Outsourcing technical products from anywhere is a major undertaking. China does not have a monopoly on questionable safety. And as material, labor and especially currency issues continue to drive up the costs of Chinese  merchandise, expect to see products from other developing nations present their own challenges. Besides, even industry giants have their problems, as Bridgestone/Firestone showed us not long ago in a mess that led to many more tire recalls than the recent Foreign Tire Sales incident mentioned in Owens’ column. The bottom line is that no matter where products are made or who is making them, a rigorous set of design and production controls is necessary. Expecting manufacturers in developing nations to create and enforce these standards on their own is at least naÏve, if not negligent. As Owens pointed out, NHTSA, in line with US law, put the onus of responsibility squarely on Foreign Tire Sales as the distributor of the faulty tires rather than on the actual Chinese manufacturer.

Long before the most recent spate of highly publicized Chinese recalls, Multi Parts Supply recognized the need to marry savings and safety. The company developed a formula that it employs around the world in bringing parts to its local market. The formula includes local product managers, local design and manufacturing engineers, teams who train and inspect facilities outside the US, customer service departments and available capital to invest in specialized tooling and testing equipment.

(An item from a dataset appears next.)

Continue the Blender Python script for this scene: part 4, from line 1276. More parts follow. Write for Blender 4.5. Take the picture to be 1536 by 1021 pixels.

This formula represents a far more significant investment than simply shopping for a less-expensive product that might, at least superficially, look like the one you have trusted for years. Some major aftermarket suppliers, such as those MPS serves, are discovering that despite the added expense of “doing it right,” a well thought-out and planned outsourcing strategy can still provide worthwhile savings over large volumes and can even provide entry into new product categories that would otherwise require excessive start-up investments. Other players, both big and small, have found, or may soon find, that doing it cheaply can hurt your reputation, your bottom-line, and unfortunately, can even kill.